— Start of ENTRIES PROVIDED —

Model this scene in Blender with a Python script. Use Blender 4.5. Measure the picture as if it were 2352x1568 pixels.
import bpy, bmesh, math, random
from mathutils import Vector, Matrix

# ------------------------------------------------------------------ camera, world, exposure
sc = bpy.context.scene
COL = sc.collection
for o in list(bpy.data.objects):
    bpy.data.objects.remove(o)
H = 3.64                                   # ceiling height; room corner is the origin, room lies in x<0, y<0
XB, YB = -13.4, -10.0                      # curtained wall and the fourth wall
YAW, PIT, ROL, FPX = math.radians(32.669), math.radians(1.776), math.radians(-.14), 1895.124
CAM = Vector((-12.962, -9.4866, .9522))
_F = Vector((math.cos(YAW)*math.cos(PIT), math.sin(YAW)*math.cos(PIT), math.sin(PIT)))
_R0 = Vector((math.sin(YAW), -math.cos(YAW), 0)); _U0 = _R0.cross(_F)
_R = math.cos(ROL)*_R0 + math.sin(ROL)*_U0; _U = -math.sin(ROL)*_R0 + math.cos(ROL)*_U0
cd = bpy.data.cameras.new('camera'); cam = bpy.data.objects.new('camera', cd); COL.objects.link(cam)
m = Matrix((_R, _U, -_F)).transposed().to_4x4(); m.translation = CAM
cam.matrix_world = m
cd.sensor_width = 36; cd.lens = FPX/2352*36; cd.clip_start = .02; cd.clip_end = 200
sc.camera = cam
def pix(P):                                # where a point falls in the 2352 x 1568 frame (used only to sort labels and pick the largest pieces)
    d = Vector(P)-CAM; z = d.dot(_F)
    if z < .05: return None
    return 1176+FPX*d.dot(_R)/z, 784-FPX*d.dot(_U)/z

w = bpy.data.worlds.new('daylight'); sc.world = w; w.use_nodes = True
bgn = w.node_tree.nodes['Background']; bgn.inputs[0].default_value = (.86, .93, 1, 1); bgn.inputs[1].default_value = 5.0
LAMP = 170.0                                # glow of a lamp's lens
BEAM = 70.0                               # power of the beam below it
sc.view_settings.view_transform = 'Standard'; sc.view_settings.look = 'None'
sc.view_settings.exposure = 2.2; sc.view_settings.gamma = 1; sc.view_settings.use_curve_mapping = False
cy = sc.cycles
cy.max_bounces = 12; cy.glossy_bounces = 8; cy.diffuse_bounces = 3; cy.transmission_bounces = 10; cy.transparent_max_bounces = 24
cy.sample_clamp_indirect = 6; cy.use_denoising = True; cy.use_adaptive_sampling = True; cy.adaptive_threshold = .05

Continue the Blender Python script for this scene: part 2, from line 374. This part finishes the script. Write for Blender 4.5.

— End of ENTRIES PROVIDED —

EXERCISE GOAL =>
Show each line of the listing that holds the string "scene".

FULL OUTPUT =>
Model this scene in Blender with a Python script. Use Blender 4.5. Measure the picture as if it were 2352x1568 pixels.
sc = bpy.context.scene
Continue the Blender Python script for this scene: part 2, from line 374. This part finishes the script. Write for Blender 4.5.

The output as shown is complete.